Reported and written by CPJ staff, Attacks on the Press features a preface by NBC News journalist and CPJ board member Tom Brokaw. “Remember 1989?” Brokaw writes. “The collapse of the Soviet Union and the rise of democracy and democratic institutions in the old Communist bloc, including Mother Russia, inspired a new generation of journalists in places where a free press had been a state crime. . . . Now, 15 years later, the glow of the golden age has been tempered by new realities.”
Nowhere are new, harsh realities more evident than in Russia, where a purge of independent voices on national television and an alarming suppression of news coverage during the Beslan hostage crisis marked a year in which President Vladimir Putin increasingly exerted Soviet-style control over the media. CPJ’s analysis of the 15 former Soviet republics showed that since the Soviet Union collapsed in 1991, strong press freedom traditions have been established in only three of the post-Soviet states – the tiny countries of Latvia, Lithuania, and Estonia. Developments in Ukraine offer hope, but elsewhere the press operates with less freedom than it did in the closing years of Soviet communism.

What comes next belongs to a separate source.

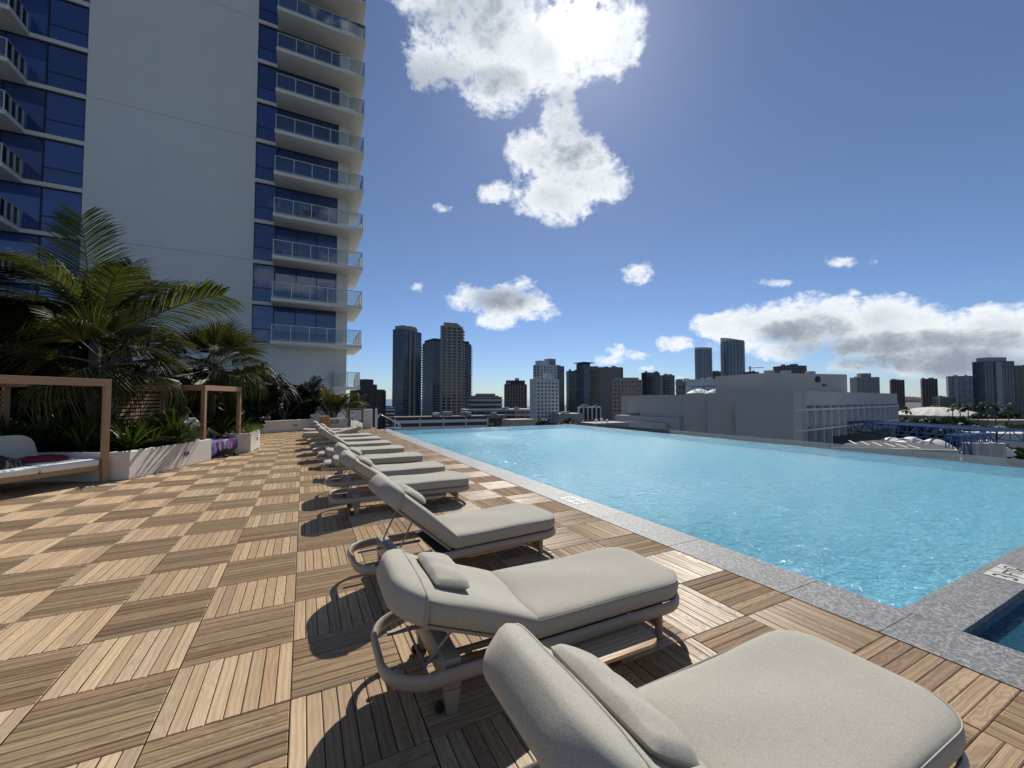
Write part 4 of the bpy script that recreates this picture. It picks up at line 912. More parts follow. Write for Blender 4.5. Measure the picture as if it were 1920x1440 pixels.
# ------------------------------------------------------------------ the person resting on the daybed
def skin_body(name, nodes, edges, root, m, parent=None, sub=2):
    me = bpy.data.meshes.new(name); me.from_pydata([n[0] for n in nodes], edges, [])
    o = link(name, me, parent); o.modifiers.new('skin', 'SKIN')
    sv = me.skin_vertices[0].data if me.skin_vertices else None
    if sv is None:
        bpy.context.view_layer.objects.active = o; sv = me.skin_vertices[0].data
    for i, n in enumerate(nodes):
        r = n[1]; sv[i].radius = (r, r) if not isinstance(r, tuple) else r; sv[i].use_root = (i == root)
    s = o.modifiers.new('smooth', 'SUBSURF'); s.levels = sub; s.render_levels = sub
    dg = bpy.context.evaluated_depsgraph_get(); m2 = bpy.data.meshes.new_from_object(o.evaluated_get(dg)); o.modifiers.clear(); o.data = m2
    m2.materials.clear(); m2.materials.append(m); m2.polygons.foreach_set('use_smooth', [True]*len(m2.polygons)); return o
def person():
    r = empty('person', (C2[0], C2[1], 0), R_(RZ2), 'person in loose white shirt and patterned shorts reclining on the shaded daybed', 'person')
    y = 0.62
    N = [((0.62, y, 0.60), 0.10), ((0.50, y, 0.78), 0.105), ((0.40, y, 0.98), 0.12), ((0.33, y, 1.12), 0.07), ((0.33, y, 1.20), 0.05), ((0.335, y, 1.27), (0.075, 0.085)), ((0.345, y, 1.36), (0.075, 0.09)), ((0.345, y, 1.42), 0.05),
         ((0.37, y-0.19, 1.06), 0.050), ((0.50, y-0.26, 0.86), 0.040), ((0.74, y-0.22, 0.80), 0.032), ((0.82, y-0.19, 0.80), 0.028),
         ((0.37, y+0.19, 1.06), 0.050), ((0.50, y+0.26, 0.86), 0.040), ((0.74, y+0.20, 0.82), 0.032), ((0.82, y+0.17, 0.82), 0.028),
         ((0.70, y-0.10, 0.56), 0.092), ((1.10, y-0.14, 0.76), 0.060), ((1.42, y-0.24, 0.56), 0.045), ((1.52, y-0.27, 0.50), 0.034), ((1.63, y-0.29, 0.56), 0.026),
         ((0.70, y+0.10, 0.56), 0.092), ((1.10, y+0.12, 0.66), 0.060), ((1.46, y+0.10, 0.53), 0.045), ((1.56, y+0.10, 0.50), 0.034), ((1.66, y+0.10, 0.57), 0.026)]
    E_ = [(0, 1), (1, 2), (2, 3), (3, 4), (4, 5), (5, 6), (6, 7), (2, 8), (8, 9), (9, 10), (10, 11), (2, 12), (12, 13), (13, 14), (14, 15), (0, 16), (16, 17), (17, 18), (18, 19), (19, 20), (0, 21), (21, 22), (22, 23), (23, 24), (24, 25)]
    skin_body('body', N, E_, 0, M['skin'], r)
    S = [((0.63, y, 0.60), 0.135), ((0.50, y, 0.78), 0.150), ((0.41, y, 0.98), 0.150), ((0.35, y, 1.10), 0.085), ((0.37, y-0.19, 1.05), 0.085), ((0.47, y-0.25, 0.88), 0.075), ((0.37, y+0.19, 1.05), 0.085), ((0.47, y+0.25, 0.88), 0.075)]
    skin_body('shirt', S, [(0, 1), (1, 2), (2, 3), (2, 4), (4, 5), (2, 6), (6, 7)], 0, M['shirt'], r)
    S = [((0.63, y, 0.58), 0.125), ((0.74, y-0.10, 0.58), 0.108), ((1.00, y-0.13, 0.71), 0.092), ((0.74, y+0.10, 0.58), 0.108), ((1.00, y+0.12, 0.63), 0.092)]
    skin_body('shorts', S, [(0, 1), (1, 2), (0, 3), (3, 4)], 0, M['short_cloth'], r)
    S = [((0.335, y, 1.405), (0.095, 0.100)), ((0.30, y-0.01, 1.33), (0.098, 0.10)), ((0.28, y, 1.25), 0.07), ((0.285, y, 1.16), 0.05)]
    skin_body('hair', S, [(0, 1), (1, 2), (2, 3)], 0, M['hair'], r)
    for s in (-1, 1):
        hx, hy, hz = (0.82, y-0.19, 0.80) if s < 0 else (0.82, y+0.17, 0.82); b = MB()
        for k in range(4): b.tube([(hx, hy+(k-1.5)*0.018, hz), (hx+0.05, hy+(k-1.5)*0.020, hz-0.004), (hx+0.085-0.008*abs(k-1.2), hy+(k-1.5)*0.020, hz-0.025)], [0.010, 0.009, 0.006], 6)
        b.tube([(hx, hy-s*0.028, hz), (hx+0.03, hy-s*0.052, hz-0.01), (hx+0.05, hy-s*0.055, hz-0.02)], [0.011, 0.009, 0.006], 6); b.obj('hand', M['skin'], r, smooth=70)
    b = MB(); b.tube([(0.40, y, 1.335), (0.437, y, 1.318), (0.43, y, 1.305)], [0.008, 0.013, 0.008], 6); b.obj('nose', M['skin'], r, smooth=80)
    for s in (-1, 1):
        MB().tube([(0.345, y+s*0.078, 1.33), (0.335, y+s*0.092, 1.315)], [0.026, 0.018], 8).obj('ear', M['skin'], r, smooth=70)
        MB().tube([(0.412, y+s*0.032, 1.345), (0.420, y+s*0.032, 1.345)], 0.010, 8).obj('eye', M['hair'], r)
    MB().box(0.414, 0.424, y-0.024, y+0.024, 1.275, 1.282).obj('mouth', M['short_cloth'], r)
person()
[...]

Drawing from hundreds of cases of media repression in 90 countries – including murders, assaults, imprisonment, censorship, and legal harassment – Attacks on the Press documents several other alarming trends:
– A total of 56 journalists were killed worldwide as a direct result of their work last year, making 2004 the deadliest year for journalists in a decade. The toll is the largest since 1994, when 66 journalists were killed, many in Algeria’s bloody civil war.

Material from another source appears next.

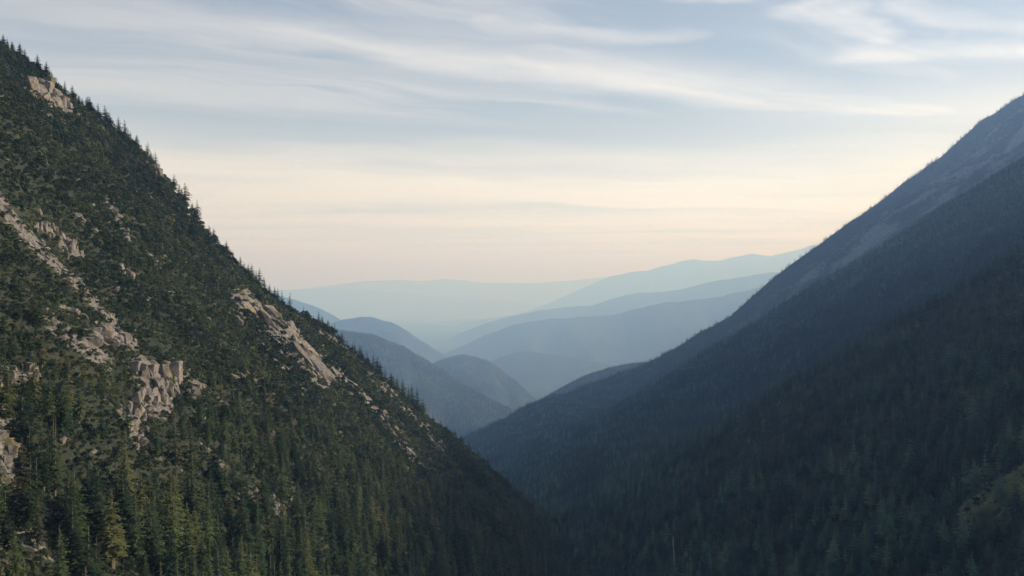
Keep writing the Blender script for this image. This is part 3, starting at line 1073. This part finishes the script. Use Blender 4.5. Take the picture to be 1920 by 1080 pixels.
def label_for(i):
    u, vt, vb = tree_label(i)
    if side[i] == 2:
        seg = [(130, 'above the topmost crag'), (300, 'left of the small crest cliff'), (400, 'along the rocky notch of the crest'),
               (545, 'above the long pale slab'), (660, 'just right of the pale slab'), (800, 'above the ribbed ledges'), (2000, 'above the dark valley')]
        for lim, txt in seg:
            if u < lim:
                return 'dark skyline spruce ' + txt, 'skyline spruces ' + txt
    if side[i] == 1:
        if u > 1750 and vb < 960:
            t = 'beside the grassy shoulder at the right edge'
        elif u > 1560:
            t = 'in the dark stand below the grassy shoulder'
        else:
            t = 'at the foot of the right slope'
        return 'shaded spruce ' + t, 'spruces ' + t
    size = 'tall' if vb - vt > 105 else ('mid-sized' if vb - vt > 70 else 'slim')
    vm = (vt + vb) / 2
    best = min(LANDMARKS, key=lambda L: math.hypot(u - L[0], vm - L[1]))
    rel = 'below' if vm > best[1] + 35 else ('above' if vm < best[1] - 35 else ('right of' if u > best[0] else 'left of'))
    if vb > 1040 and u < 330:
        t = 'at the bottom edge'
    elif vb > 1040:
        t = 'in the dark bottom stand'
    else:
        t = rel + ' ' + best[2]
    return size + ' green spruce ' + t, 'spruces ' + t


ORD = ['first', 'second', 'third', 'fourth', 'fifth', 'sixth', 'seventh', 'eighth', 'ninth', 'tenth', 'eleventh', 'twelfth', 'thirteenth', 'fourteenth',
       'fifteenth', 'sixteenth', 'seventeenth', 'eighteenth', 'nineteenth', 'twentieth']


def ordinal(k):
    if k < 20:
        return ORD[k]
    tens = ['', '', 'twenty', 'thirty', 'forty', 'fifty', 'sixty', 'seventy', 'eighty', 'ninety'][(k + 1) // 10]
    return tens + '-' + ORD[(k + 1) % 10 - 1] if (k + 1) % 10 else tens[:-1] + 'ieth'


by_label = {}
for i in np.nonzero(chosen_set)[0]:
    l, g = label_for(i)
    by_label.setdefault((l, g), []).append(i)
for (l, g), ids in by_label.items():
    ids.sort(key=lambda i: tree_label(i)[0])
    for k, i in enumerate(ids):
        if len(ids) == 1:
            lab = l
        elif k == 0:
            lab = 'leftmost ' + l
        elif k == len(ids) - 1:
            lab = 'rightmost ' + l
        else:
            lab = ordinal(k) + ' ' + l + ', counted from left'
        spruce(ALL[i], lab, g, side[i] == 1)


def scatter(name, label, T, meshes, nv):
    sc = np.stack([T[:, 3] * T[:, 4], T[:, 3] * T[:, 4], T[:, 3]], 1)
    P = T[:, :3].copy(); P[:, 2] -= 0.2
    return mass(name, label, P, sc, T[:, 5], T[:, 6].astype(int) % nv, meshes)


restL = ALL[(side == 0) & ~chosen_set]
restR = ALL[(side == 1) & ~chosen_set]
nearL = restL[:, 1] < 620
scatter('left_slope_wood', 'spruce wood covering the lower left slope', restL[nearL], [h[2] for h in HERO], 8)
scatter('left_upper_wood', 'small spruces scattered over the upper left slope', restL[~nearL], MIDL, 6)
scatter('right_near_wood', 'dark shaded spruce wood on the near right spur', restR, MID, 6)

# farther woods on the right mountain
X, Y = [np.concatenate(q) for q in zip(jitter_grid(-330, 1650, 1080, 3000, 8.6), jitter_grid(-700, 3200, 3000, 5800, 13.5))]
Z = hR(X, Y)
U, V_ = proj(X, Y, Z)
c1 = np.interp(X, K1[:, 0], K1[:, 1]); c3 = np.interp(X, K3[:, 0], K3[:, 1])
rk = rock_right(X, Y)
top = sstep((Y - np.interp(X, K2[:, 0], K2[:, 1])) / (c3 - np.interp(X, K2[:, 0], K2[:, 1])), 0.3, 0.7) * sstep(X, 500, 1200)
keep = in_view(U, V_, 30, 10) & (Y < c3 + 4) & (Y > c1) & (RNG.random(len(X)) < 0.97 * (1 - 0.9 * rk) * (1 - 0.35 * top)) & (Z > -720)
X, Y, Z, top = X[keep], Y[keep], Z[keep], top[keep]
Hh = RNG.uniform(.5, 1.35, len(X)) * (15.0 - 1.5 * top)
T = np.stack([X, Y, Z, Hh, RNG.uniform(1.3, 2.1, len(X)), RNG.uniform(0, 6.28, len(X)), RNG.integers(0, 6, len(X))], 1)
# trees standing along the far crest
cx = RNG.uniform(-200, 2950, 420)
cy = np.interp(cx, K3[:, 0], K3[:, 1]) - RNG.uniform(0, 12, 420)
T = np.vstack([T, np.stack([cx, cy, hR(cx, cy), RNG.uniform(9, 26, 420), RNG.uniform(1.3, 2.0, 420), RNG.uniform(0, 6.28, 420), RNG.integers(0, 6, 420)], 1)])
Y = T[:, 1]
midm = Y < 2300
scatter('right_middle_wood', 'blue-shaded conifer wood on the middle right spur', T[midm], MID, 6)
scatter('right_far_wood', 'hazy conifer wood on the far right mountainside', T[~midm], FARP, 6)

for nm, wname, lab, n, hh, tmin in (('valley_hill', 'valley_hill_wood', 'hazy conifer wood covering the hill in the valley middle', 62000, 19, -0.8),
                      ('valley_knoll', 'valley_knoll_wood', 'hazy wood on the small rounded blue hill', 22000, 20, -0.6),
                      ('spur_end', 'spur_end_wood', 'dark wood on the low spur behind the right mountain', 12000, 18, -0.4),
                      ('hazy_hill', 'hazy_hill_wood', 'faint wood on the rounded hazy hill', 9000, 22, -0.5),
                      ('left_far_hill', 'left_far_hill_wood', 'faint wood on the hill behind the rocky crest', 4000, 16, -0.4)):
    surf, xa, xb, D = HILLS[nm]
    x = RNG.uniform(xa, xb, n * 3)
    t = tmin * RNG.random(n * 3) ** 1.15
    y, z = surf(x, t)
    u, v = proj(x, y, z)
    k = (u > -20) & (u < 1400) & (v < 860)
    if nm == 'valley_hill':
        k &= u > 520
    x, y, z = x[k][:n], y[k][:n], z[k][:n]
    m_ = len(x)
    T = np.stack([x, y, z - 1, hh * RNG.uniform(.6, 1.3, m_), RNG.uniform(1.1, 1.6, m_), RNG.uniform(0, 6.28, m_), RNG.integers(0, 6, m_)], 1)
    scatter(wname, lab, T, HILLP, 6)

# ------------------------------------------------------------------ scrub of the left slope
X, Y = jitter_grid(-560, 130, 185, 1250, 2.3)
yc = np.interp(X, LX, LYc)
Z = hL(X, Y)
U, V_ = proj(X, Y, Z)
rm = rock_mask(U, V_)
pn = fbm(X / 30.0, Y / 30.0, 3, 23)
keep = in_view(U, V_, 30, 40) & (yc - Y > -3) & (RNG.random(len(X)) < (0.95 + 0.5 * pn) * (1 - 0.72 * sstep(rm, 0.35, 0.9)) * (1 - 0.3 * sstep(fbm(X / 26.0, Y / 26.0, 3, 77), 0.2, 0.5))) & (Z > hR(X, Y) - 1)
X, Y, Z = X[keep], Y[keep], Z[keep]
n = len(X)
s = RNG.uniform(1.1, 3.0, n) * (1 + 0.7 * (RNG.random(n) < .15)) * (0.6 + 0.5 * sstep(Y, 400, 900))
mass('mountain_scrub', 'low dwarf-pine scrub and bushes over the left slope', np.stack([X, Y, Z], 1), np.stack([s * RNG.uniform(.9, 1.4, n), s, s * RNG.uniform(.7, 1.1, n)], 1),
     RNG.uniform(0, 6.28, n), RNG.integers(0, 5, n), SHRUBS)

# loose stones on the rocky strips and between the bushes
X, Y = jitter_grid(-560, 130, 185, 1250, 2.4)
Z = hL(X, Y); U, V_ = proj(X, Y, Z)
rm = rock_mask(U, V_)
keep = in_view(U, V_, 30, 20) & (np.interp(X, LX, LYc) - Y > 0) & (RNG.random(len(X)) < 0.16 * np.clip(fbm(X / 38., Y / 38., 3, 29) * 1.5 + .10, 0, 1) + 0.42 * sstep(rm, 0.25, 0.8))
X, Y, Z = X[keep], Y[keep], Z[keep]
n = len(X)
s = np.exp(RNG.normal(0.0, 0.62, n)) * 1.2
mass('scree', 'loose grey stones strewn over the rocky strips', np.stack([X, Y, Z], 1), np.stack([s * RNG.uniform(.8, 1.6, n), s, s * RNG.uniform(.6, 1.1, n)], 1),
     RNG.uniform(0, 6.28, n), RNG.integers(0, 5, n), STONES, RNG.uniform(-.5, .5, (n, 2)))

# grass of the open shoulder on the right
X, Y = jitter_grid(240, 345, 520, 680, 0.9)
k = RNG.random(len(X)) < grass_mask(X, Y)
X, Y = X[k], Y[k]
Z = hR(X, Y)
n = len(X); s = RNG.uniform(.6, 1.5, n)
mass('grass', 'pale grass on the open shoulder at the right edge', np.stack([X, Y, Z], 1), np.stack([s, s, s * .8], 1), RNG.uniform(0, 6.28, n), RNG.integers(0, 3, n), GRASSP)

X, Y = jitter_grid(248, 345, 535, 625, 3.4)
k = (RNG.random(len(X)) < 0.42 * np.clip(0.5 + 2.2 * fbm(X / 9.0, Y / 9.0, 2, 44), 0, 1)) & (grass_mask(X, Y) > 0.15)
X, Y = X[k], Y[k]
n = len(X); s = RNG.uniform(.8, 2.4, n)
mass('shoulder_scrub', 'low bushes dotting the grassy shoulder at the right edge', np.stack([X, Y, hR(X, Y)], 1), np.stack([s, s, s], 1), RNG.uniform(0, 6.28, n), RNG.integers(0, 5, n), SHRUBS)

# ------------------------------------------------------------------ rock outcrops of the left slope
TALL = [block_mesh('rock_block', 700 + k, (1.0, 0.9, 1.9), 24) for k in range(6)]
CHUNK = [block_mesh('rock_block', 720 + k, (1.25, 1.0, 0.95), 22) for k in range(6)]
SLAB = [block_mesh('rock_block', 740 + k, (2.3, 1.2, 0.55), 22) for k in range(6)]
DOWN = math.atan2(1, 1.03)          # the slope falls towards +x at about 45 degrees


def outcrop(label, pts, hw, n, size, models, lean=0.0, spread=0.35, sink=0.25, seed=0):
    """a crag of many fractured blocks set into the slope along a path"""
    r = random.Random(seed)
    path = np.array(pts, float)
    seg = np.hypot(*np.diff(path, axis=0).T)
    cum = np.concatenate([[0], np.cumsum(seg)])
    mid = hit_left(*[np.interp(cum[-1] * .5, cum, path[:, c]) for c in (0, 1)])
    if mid is None:
        return None
    e = bpy.data.objects.new('rock_outcrop', None)
    COL.objects.link(e)
    e.location = mid
    tag(e, label, 'rock outcrop', 'outcrops on the left slope')
    for k in range(n):
        d = r.uniform(0, cum[-1])
        wide = 1.0 if r.random() < .75 else 2.4
        u = np.interp(d, cum, path[:, 0]) + r.gauss(0, hw * .55) * wide
        v = np.interp(d, cum, path[:, 1]) + r.gauss(0, hw * .45) * wide
        h = hit_left(u, v)
        if h is None:
            continue
        sz = 0.5 * size * h[1] / 600.0 * math.exp(r.gauss(-.1, spread * 1.5)) * (1.0 if wide == 1.0 else .7)
        sz = min(sz, 0.5 * size * h[1] / 600.0 * 1.9)
        b = link('rock_block', r.choice(models), None, e)
        b.location = (h[0] - mid[0], h[1] - mid[1], h[2] - mid[2] + sz * (0.35 - sink))
        b.rotation_euler = (r.gauss(0, .16), lean + r.gauss(0, .16), r.choice((0, 1.57, 3.14)) * (0 if lean > .3 else 1) + r.gauss(0, .3))
        b.scale = (sz * r.uniform(.8, 1.3), sz * r.uniform(.8, 1.3), sz * r.uniform(.8, 1.25))
    return e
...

– Iraq was the most dangerous place for journalists in 2004, with 23 journalists killed in the line of duty. The toll made the war in Iraq one of the deadliest conflicts for journalists in recent history. And, in a striking development, most of the journalists killed in Iraq in 2004 were local Iraqi reporters.
– Even in a year of war, murder was the leading cause of work-related deaths among journalists. Thirty-six of the 56 journalists killed on duty in 2004 were targeted for murder, continuing a long-term trend documented by CPJ.

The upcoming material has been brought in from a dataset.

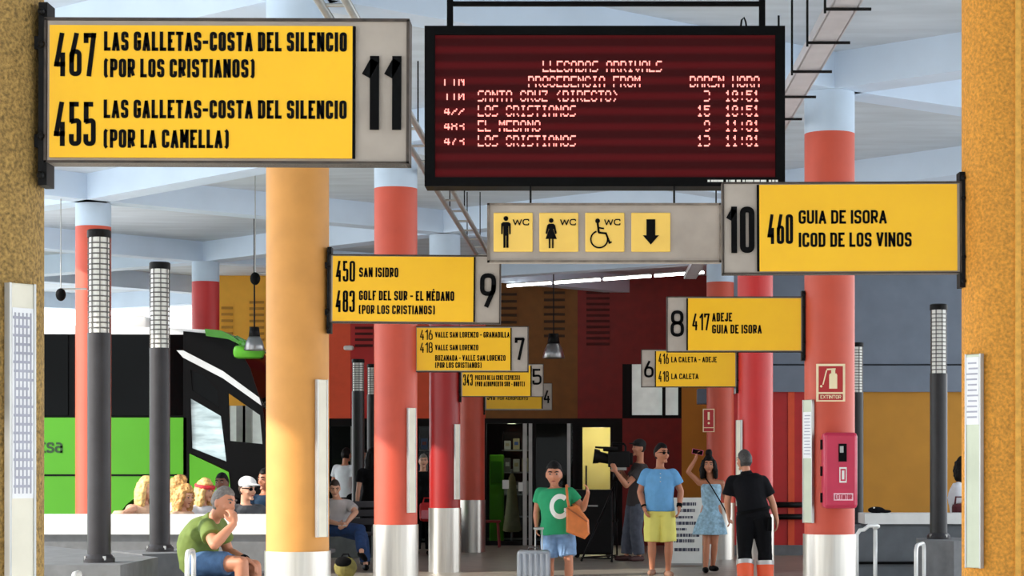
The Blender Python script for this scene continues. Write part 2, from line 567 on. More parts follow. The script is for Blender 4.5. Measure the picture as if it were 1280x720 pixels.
win = struct(MB().span((at(722, 0, DW).x, DW + .02, ZS - .16), (at(778, 0, DW).x, DW + .16, ZS)).build('window_2', M_frame))
for p in (724, 767, 775):
    x = at(p, 0, DW).x
    MB().span((x - .06, DW + .02, 0), (x + .06, DW + .14, ZS - .16)).build('window_frame', M_frame, win)
MB().span((at(722, 0, DW).x, DW + .02, 0), (at(778, 0, DW).x, DW + .16, at(0, 617, DW).z)).build('sill_panel', M_frame, win)
MB().span((at(727, 0, DW).x, DW + .07, at(0, 617, DW).z), (at(765, 0, DW).x, DW + .08, ZS - .16)).build('pane', M_glass, win)
# dark shop front continuing behind the columns
win = struct(MB().span((at(408, 0, DW).x, DW + .02, ZS - .14), (at(604, 0, DW).x, DW + .16, ZS)).build('window_3', M_frame))
for p in (410, 441, 520, 541, 604):
    x = at(p, 0, DW).x
    MB().span((x - .04, DW + .02, 0), (x + .04, DW + .14, ZS - .14)).build('window_frame', M_alu if p == 441 else M_frame, win)
MB().span((at(408, 0, DW).x, DW + .07, .06), (at(604, 0, DW).x, DW + .08, ZS - .14)).build('pane', M_glass, win)
# white window band behind the coach, under the yellow fascia
o = struct(MB().span((at(273, 0, DW).x, DW, at(0, 507, DW).z), (at(352, 0, DW).x, DW + .2, at(0, 497, DW).z)).build('window_4', M_w_yellow))
for p in (281, 301, 309, 352):
    x = at(p, 0, DW).x
    MB().span((x - .08, DW, 0), (x + .08, DW + .2, at(0, 507, DW).z)).build('window_frame', M_alu, o)
MB().span((at(273, 0, DW).x, DW + .1, 0), (at(352, 0, DW).x, DW + .15, at(0, 507, DW).z)).build('pane', M_pane_glow, o)

# facade on the other side: blue-grey fascia, red and ochre wall below it
DR = 33.0
x0 = at(905, 0, DR).x
ZF, ZG = at(0, 490, DR).z, at(0, 455, DR).z
wl = MB().span((x0, DR, ZG), (9.0, DR + .3, TOP)).build('wall_right', M_w_grey); struct(wl)
struct(MB().span((x0, DR - .08, ZF), (9.0, DR + .3, ZG - .03)).build('wall_right', M_w_grey))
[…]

– Continuing another trend, the killers of journalists usually go unpunished. In all but nine cases in 2004, CPJ found, the murders were carried out with impunity. The worst of those countries was the Philippines, where the murders of 48 journalists have gone unsolved since 1986.
– A total of 122 journalists were in prison around the world for their work, a figure down slightly from the year before. Four countries with long records of media repression account for more than three-quarters of the total: China with 42 journalists behind bars, Cuba with 23, Eritrea with 17, and Burma with 11.
– In at least 74 cases, CPJ found, journalists were imprisoned on broad “antistate” charges, such as sedition, subversion, divulging state secrets, and working against the interests of the state.
– For the first time in three years, CPJ’s list of imprisoned journalists includes a U.S. reporter. Jim Taricani, of WJAR-TV in Providence, R.I., is serving six months of home confinement for refusing to divulge a source.
Despite these assaults on the press, CPJ found several important achievements. International advocacy efforts, including those waged by CPJ, helped win the early release of a number of imprisoned journalists, notably six independent writers and reporters in Cuba. Among them was Manuel Vásquez Portal, winner of CPJ’s 2003 International Press Freedom Award.
In Latin America, a landmark legal decision could significantly strengthen freedom of expression guarantees. The Inter-American Court of Human Rights overturned the criminal defamation conviction of a Costa Rican reporter in a ruling that should make it far more difficult for Latin American governments to prosecute the press on criminal charges.
With an introduction by CPJ Executive Director Ann Cooper, Attacks on the Press is widely recognized as the most authoritative source of information on international press conditions.
Attacks on the Press will be released officially in Washington, D.C., on March 14.